(Adnkronos) – “Riconoscenza dobbiamo alla nostra Costituzione; ma questo sentimento non ci deve impedire la riflessione critica e l’impegno politico per valutarla nel confronto dei mutati tempi, e quindi per migliorarla ed ammodernarla”, evitando quindi di trasformarla “in un feticcio”, tradendo così “lo spirito e i valori della Costituzione del 1948. Quello che si chiede è un nuovo patto nazionale da porre a fondamento delle rinnovate istituzioni democratiche e repubblicane: né la Storia recente né quella passata, né velo consunto di ideologie o fantasmi di utopie, o animus di rivincita o rivalsa, né spirito da vinti o da vincitori -poiché quando è la libertà che vince tutti hanno vinto- può porre ostacoli, a questo incontro di cittadini e di forze politiche, per un nuovo patto per una rinnovata Repubblica. Oggi abbiamo bisogno di una democrazia compiuta e governante”. Mentre la campagna elettorale si infiamma sulle ipotesi di riforma costituzionale per introdurre il presidenzialismo, tornano attuali le parole messe nero su bianco trent’anni or sono da Francesco Cossiga, di cui il prossimo 17 agosto ricorre il dodicesimo anniversario della morte, nel messaggio dedicato proprio alle riforme istituzionali che da Presidente della Repubblica inviò al Parlamento il 26 giugno del 1991, ad un anno dalla fine del suo mandato e dalla conclusione della decima legislatura.

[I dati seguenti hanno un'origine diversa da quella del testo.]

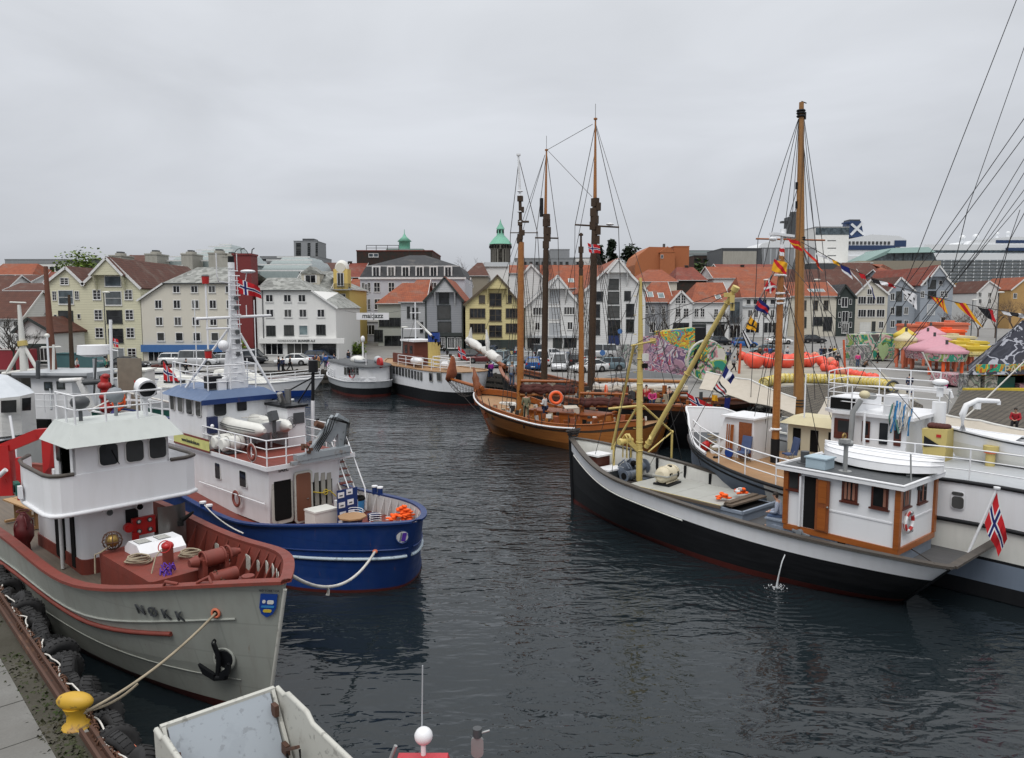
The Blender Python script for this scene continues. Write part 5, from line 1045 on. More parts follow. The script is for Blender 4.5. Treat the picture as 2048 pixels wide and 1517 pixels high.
mb=MB('hullgrey');h.strake(mb,lambda u:h.sheer(u)-.80,.028,.1,.965,sides=(-1,));h.strake(mb,lambda u:.95,.014,.1,.97,sides=(-1,));mb.out('knuckle_line',o)
hulltext(o,h,'NØKK',322,1228,-1,.33,'dkgrey',step=.30,bold=.002,shear=-.15)
p,t,up,u,z=hit(o,h,433,1227,-1,.8);n=V((t.y,-t.x,0)).normalized();mb=MB('salmon');mb.tor(p,.085,.03,n,16,6,1.);mb.m('dark').plate(p-n*.01,t,up,.16,.16,.079,.012);mb.out('hawse_hole',o);HAWSE=wpt(o,p)
p,t,up,u,z=hit(o,h,538,1207,-1,.9);n=V((t.y,-t.x,0)).normalized();mb=MB('blue');sh_=[(-.18,.28),(.18,.28),(.18,-.05),(.12,-.2),(0,-.28),(-.12,-.2),(-.18,-.05)]
mb.prism([p+t*a+up*b for a,b in sh_][::-1],n*.02);mb.m('offwhite').plate(p+n*.022+up*.09+t*.05,t,up,.14,.09,.03,.006);mb.plate(p+n*.022+up*.1-t*.09,t,up,.07,.08,.03,.006);mb.m('yellow').plate(p+n*.022-up*.12,t,up,.18,.07,.03,.006);mb.m('skyblue').plate(p+n*.022-up*.02,t,up,.28,.05,.02,.006);mb.out('crest',o)
text('NØ TORE TOR',.065,'dkgrey',o,frame(p+n*.03+up*.36,t,up),'small_lettering',ext=.004,bold=.002)
# anchor
p,t,up,u,z=hit(o,h,446,1318,-1,.85,.99);n=V((t.y,-t.x,0)).normalized();mb=MB('hullgrey');mb.tor(p+t*.06,.24,.035,n,18,6);mb.m('black').plate(p+t*.06,t,up,.44,.44,.219,.02)
q=p+n*.1;mb.tube([q+up*.42-t*.1,q+up*.1,q-up*.35-t*.05],.055,7);mb.tube([q-up*.28-t*.38+n*.02,q-up*.46-t*.12,q-up*.4+t*.12,q-up*.05+t*.22],[.02,.075,.085,.03],7)
mb.prism([q-up*.12-t*.48,q-up*.36-t*.38,q-up*.5-t*.12,q-up*.34-t*.1],n*.08);mb.prism([q-up*.02+t*.3,q-up*.3+t*.26,q-up*.42+t*.02,q-up*.28+t*.04],n*.08);mb.tor(q+up*.46-t*.1,.06,.02,t,10,5);mb.out('anchor',o)
# lower house
zd=1.66
def rrect(x0,x1,y0,y1,r,z,k=4):
 pts=[]
 for cx,cy,a0 in((x1-r,y0+r,-pi/2),(x1-r,y1-r,0),(x0+r,y1-r,pi/2),(x0+r,y0+r,pi)):
  for i in range(k+1):a=a0+pi/2*i/k;pts.append(V((cx+cos(a)*r,cy+sin(a)*r,z)))
 return pts
mb=MB('deckred');mb.loft([rrect(8.3,12.27,-.99,1.07,.2,z)for z in(zd-.1,zd+.36)]);mb.m('white').loft([rrect(8.35,12.22,-.96,1.04,.2,z)for z in(zd+.361,3.6)]);mb.out('deckhouse',o)
w=Wall(o,(12.24,-1.1),(12.24,1.1));mb=MB('black');w.plate(mb,251,1018,276,1053,0,.03);mb.out('window',o)
w=Wall(o,(8,-.97),(12.3,-.97));mb=MB('dark');mb.plate(w.pt(2.55,2.6),w.u,(0,0,1),.75,1.75,.1,.03);mb.plate(w.pt(3.6,2.55),w.u,(0,0,1),.28,1.7,0,.03);mb.out('doorway',o);mb=MB('whited');mb.cyl((11.35,-1.2,zd),(11.35,-1.2,3.6),.05);mb.bar((10.9,-1.5,3.55),(12.2,-1.5,3.55),.05);mb.out('post',o)
for y in(-.35,.45):mb=MB('white');mb.cyl((12.25,y,3.35),(12.62,y,3.32),.10,n=12);mb.m('glass').cyl((12.62,y,3.32),(12.64,y,3.32),.085,n=12);mb.m('white').box(12.3,12.5,y-.03,y+.03,3.4,3.6);mb.out('floodlight',o)
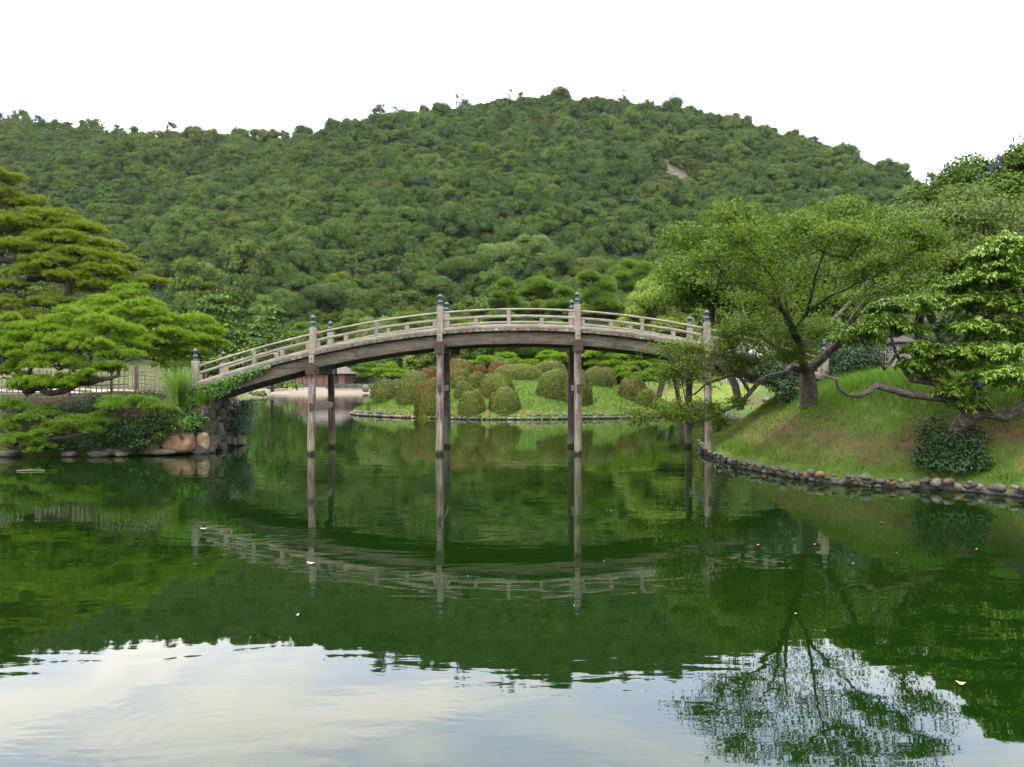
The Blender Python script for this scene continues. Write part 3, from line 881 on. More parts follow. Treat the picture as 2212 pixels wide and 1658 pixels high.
# piles, cross beams, copper caps, ties
def gable_cap(name):
    m = MB(); w, h, g, d = .15, .185, .05, .075
    pr = [(-w, -h), (w, -h), (w, h - g), (w * .55, h), (-w * .55, h), (-w, h - g)]
    n = len(pr); V = [(a, -d, b) for a, b in pr] + [(a, d, b) for a, b in pr]
    m.ngon(V[:n]); m.ngon(V[n:][::-1]); m.add(V, [(j, j + n, (j + 1) % n + n, (j + 1) % n) for j in range(n)])
    return m.mesh(name, MAT['copper'])
cap_me = gable_cap('copper_cap')
for k in (1, 2, 3, 4):
    x = PX[k]; z0 = float(zr(x)); zc_ = z0 - 1.09
    cb = bpart('cross_beam', bev_box('cross_beam', (.24, 3.05, .30), MAT['girder'], .012), None, (x, 27.25, zc_))
    for yy in (-1.545, 1.545):
        obj('copper_cap', cap_me, cb, (0, yy, 0))
    for y, sgn in ((25.93, -1), (28.57, 1)):
        n_ = 14
        zs = np.linspace(zc_ - .15, -1.0, n_); ys_ = y + sgn * .2 * (zc_ - zs) / zc_
        m = MB(); add_tube(m, np.stack([0 * zs, ys_ - y, zs], 1), .118 * np.linspace(.96, 1.06, n_), 14, .02)
        pl = bpart('pile', m.mesh('pile', MAT['pile'] if sgn < 0 else MAT['darkpile'], True), None, (x, y, 0))
        hb = bpart('hanger', bev_box('hanger', (.16, .12, .26), MAT['post'], .01), None, (x, y + sgn * .1, z0 - .80))
        m = MB(); lathe(m, [(.0, 0), (.025, 0), (.025, .012), (.0, .012)], 8)
        bo = obj('bolt', m.mesh('bolt', MAT['bronze']), hb, (0, -.062, .02)); bo.rotation_euler = (R(90), 0, 0)
    zt = 1.47 if k in (1, 4) else 2.05
    ti = bpart('tie_beam', bev_box('tie_beam', (.09, 3.15, .19), MAT['post'], .01), None, (x + .02, 27.25, zt))
    for yy in (-1.60, 1.60):
        obj('copper_cap', bev_box('tie_cap', (.125, .06, .25), MAT['copper'], .008), ti, (0, yy, 0))
        
# ================================================================== BAMBOO FENCES
def fence(name, label, a, b, zf, hgt, gap, rows, mat, matp, post_gap=1.8, lean=.02):
    a = np.array(a, float); b = np.array(b, float); Ln = np.linalg.norm(b - a); t_ = (b - a) / Ln
    o3 = np.array([*a, float(zf(a[None])[0])])
    fe = thing(name, label, 'fence', o3)
    m = MB(); add_tube(m, [(0, 0, 0), (0, 0, .5), (0, 0, 1)], .020, 6); pole_me = m.mesh('pole', mat, True)
    n = int(Ln / gap)
    for i in range(n + 1):
        q = a + t_ * i * gap; z = float(zf(q[None])[0])
        o = obj('pole', pole_me, fe, (q[0] - a[0], q[1] - a[1] - .03, z - .05 - o3[2]))
        o.scale = (1, 1, hgt * rng.uniform(.94, 1.1)); o.rotation_euler = (rng.normal() * lean, rng.normal() * lean, 0)
    for r_ in rows:
        ii = np.linspace(0, Ln, max(3, int(Ln / 1.0))); Q = a + t_ * ii[:, None]; zz = zf(Q) + r_ - o3[2]
        m = MB(); add_tube(m, np.concatenate([Q - a, zz[:, None]], 1) + rng.normal(size=(len(ii), 3)) * .006, .019, 6)
        obj('cross_pole', m.mesh('cross_pole', matp, True), fe)
    m = MB(); add_tube(m, [(0, 0, -.2), (0, 0, .5), (0, 0, 1)], .042, 8); post_me = m.mesh('fence_post', MAT['bamboo_dark'], True)
    for s2 in np.arange(0, Ln + .01, post_gap):
        q = a + t_ * s2; z = float(zf(q[None])[0])
        o = obj('fence_post', post_me, fe, (q[0] - a[0], q[1] - a[1] + .05, z - o3[2])); o.scale = (1, 1, hgt * .98)
    return fe
fence('bamboo_fence', 'grey bamboo lattice fence beside the reed clump at the bridge end', (-12.6, 27.7), (-10.15, 27.9), left_z, .95, .155, (.12, .38, .66), MAT['bamboo'], MAT['bamboo'])
fence('bamboo_fence', 'long low bamboo lattice fence half hidden behind the trimmed pine', (-18.4, 26.6), (-12.75, 27.5), left_z, .85, .17, (.08, .35, .62), MAT['bamboo'], MAT['bamboo_dark'], 1.3)
fence('bamboo_fence', 'second bamboo lattice fence standing behind the first across the path', (-19.5, 31.0), (-11.0, 31.2), left_z, 1.0, .17, (.15, .45, .75), MAT['bamboo'], MAT['bamboo'])
fence('bamboo_fence', 'bamboo lattice fence on the grassy crest of the right bank', (12.2, 31.5), (19.0, 30.5), right_z, .95, .17, (.2, .5, .75), MAT['bamboo'], MAT['bamboo_dark'])
# sandy garden path behind the left fences
m = MB(); xs_ = np.linspace(-24, -9.9, 30)
V = []; 
for x in xs_:
    for yy in (28.15, 29.3, 30.7): V.append((x, yy, float(left_z(np.array([[x, yy]]))[0]) + .012))
m.add(V, [(i * 3 + j, i * 3 + 3 + j, i * 3 + 4 + j, i * 3 + 1 + j) for i in range(29) for j in range(2)])
struct(obj('path', m.mesh('path', plain('path_gravel', (.34, .28, .21), .95, 0, .25, 5))))

# ================================================================== TREES: BUILDERS
def lumps_dome(n, rx=1.0, rz=.85, lump=.42, seed=None):
    """lump centres over a dome; z=0 is the crown's middle"""
    C = []
    for i in range(n):
        th = i * 2.39996; u = (i + .5) / n
        z = -.35 + 1.25 * (1 - u) ; r = math.sqrt(max(0, 1 - min(1, (z / 1.0)) ** 2)) if z > 0 else 1 + z * .4
        j = rng.normal(size=3) * .10
        C.append(((r * math.cos(th) * .72 + j[0]) * rx, (r * math.sin(th) * .72 + j[1]) * rx, z * .75 * rz + j[2]))
    C = np.array(C); Rr = lump * rng.uniform(.75, 1.25, n)
    return C, Rr

def leaf_shell(C, Rr, per, Ls, Ws, squash=.85, up=.35, inner=.75, droop=0.0, cover=None, jit=.65):
    P, D, N = [], [], []
    for c, r in zip(C, Rr):
        k = max(4, int(per * r * r)) if cover is None else max(6, int(cover * 9 * r * r / (Ls * Ws * .5)))
        d = rand_dirs(k); d[:, 2] = np.where(d[:, 2] < -.3, -d[:, 2], d[:, 2])
        rad = r * rng.uniform(inner, 1.05, k)[:, None]
        P.append(c + d * rad * np.array([1, 1, squash]))
        n_ = nrm(d + rand_dirs(k) * jit + np.array([0, 0, up]))
        N.append(n_); D.append(nrm(np.cross(n_, rand_dirs(k)) + d * .25 + np.array([0, 0, -droop])))
    P = np.concatenate(P); D = np.concatenate(D); N = np.concatenate(N)
    n = len(P)
    return rhombus(P, D, N, Ls * rng.uniform(.6, 1.3, n), Ws * rng.uniform(.6, 1.3, n))

def core_mesh(mb, C, Rr, k=.72, mat=1):
    bm = bmesh.new(); bmesh.ops.create_icosphere(bm, subdivisions=1, radius=1)
    v = np.array([q.co[:] for q in bm.verts]); f = np.array([[q.index for q in fc.verts] for fc in bm.faces]); bm.free()
    for c, r in zip(C, Rr): mb.add(c + v * r * k * np.array([1, 1, .85]), f, mat)

def broad_variant(name, mat, n=16, per=700, leaf=.15, rz=.85, lump=.42, core=True):
    mb = MB(); C, Rr = lumps_dome(n, 1, rz, lump)
    mb.add(*leaf_shell(C, Rr, per, leaf, leaf * .75, jit=.42, inner=.85))
    if core: core_mesh(mb, C, Rr)
    return mb.mesh(name, [mat, MAT['core']])

def pine_variant(name, mat, n=16, per=560, leaf=.16, bare=True):
    """open red-pine crown: flat uneven sprays on a leaning stem"""
    mb = MB(); C, Rr = [], []
    for i in range(n):
        th = rng.uniform(0, 6.28); z = rng.uniform(-.55, .85); r = rng.uniform(.15, .85) * (1 - max(0, z) * .55)
        C.append((r * math.cos(th), r * math.sin(th), z)); Rr.append(rng.uniform(.26, .46))
    C = np.array(C); Rr = np.array(Rr)
    mb.add(*leaf_shell(C, Rr, per * 1.2, leaf, leaf * .42, .42, .5, .55, -.5))
    core_mesh(mb, C * np.array([.9, .9, 1]), Rr * np.array(.8), .5)
    add_tube(mb, [(.1, 0, -2.2), (.02, .05, -1), (0, 0, 0), (.03, -.05, .7)], [.07, .055, .04, .015], 5, .1, 2)
    return mb.mesh(name, [mat, MAT['core'], MAT['bark']])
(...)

Osservazioni che entravano nei contenuti di questioni dibattute già nell’Assemblea costituente e poi negli anni successivi all’entrata in vigore della Carta costituzionale, ma anche nel metodo da adottare per attuare un’efficace modifica dell’ordinamento repubblicano.
“Sono importanti, certamente, le scelte di merito: presidenzialismo, semipresidenzialismo, cancellierato, Governo del Primo ministro e così via. Ma altrettanto importanti -ammoniva l’allora Capo dello Stato- sono, sotto il profilo dell’acquisizione di un reale consenso alle istituzioni che si vanno a costituire, le scelte delle procedure attraverso le quali operare le scelte di merito. Guai se le opzioni da adottare fossero intese come accordi contrattualistici di potere fra i partiti! Guai se le scelte da attuare fossero sentite come ispirate non dall’interesse generale, ma dalla volontà pervicace di conservare e gestire comunque la quota di potere conquistato e mantenuto, magari sotto forma di rendita di un sistema che, allora sì, sarebbe destinato ad un rapido e non rimpianto declino!”
“Ciò che appare indilazionabile -ricordava l’allora Capo dello Stato con parole che in qualche modo possono rappresentare un punto di riferimento nelle polemiche e nel dibattito in corso in queste ore- è restituire poteri efficienti e responsabilità riconoscibili alle istanze di governo, mediante un loro diretto fondamento democratico. Questa finalità può essere perseguita sia con la forma di governo parlamentare, sia con il sistema presidenziale, secondo l’esperienza delle democrazie pluralistiche occidentali.
“Parlare di rinnovamento delle istituzioni e considerare questo problema come prioritario, non significa -avvertiva ancora Cossiga- dimenticare o non riconoscere il grande valore che la Costituzione del 1948 ha per la storia e nella storia del nostro Paese, una Costituzione che è stata il frutto di lotte gloriose che hanno segnato il completamento del nostro processo risorgimentale, di cui fu sempre sogno ricorrente e mai avverato quello di una Assemblea costituente”.
“Una cosa è parlare con senso di giusta sacralità della Costituzione del 1948, come insieme di principi, valori, istituzioni, in cui si è coagulato il frutto di una battaglia ideale e di una lotta per la libertà e per il riscatto nazionale; altra cosa è parlare di rinnovamento delle istituzioni. Chi però ritenesse che invocare una stagione di riforme istituzionali significhi non onorare chi è caduto nella Resistenza, chi ha lottato contro la dittatura, chi ha pagato nelle galere, perché l’Assemblea costituente potesse essere convocata, chi ha comunque servito o cercato di servire la patria, perché il popolo potesse liberamente darsi nuovi ordinamenti, scegliendo con voto diretto fra Monarchia e Repubblica, perché l’Assemblea costituente potesse liberamente deliberare la nostra Costituzione; chi ritenesse di nascondersi dentro questa Costituzione, dietro questa Costituzione e, trasformatala in un feticcio, volesse sbarrare la strada a quella che è la legittima richiesta di nuove istituzioni, in realtà -concludeva Cossiga- tradirebbe e lo spirito e i valori della Costituzione del 1948”.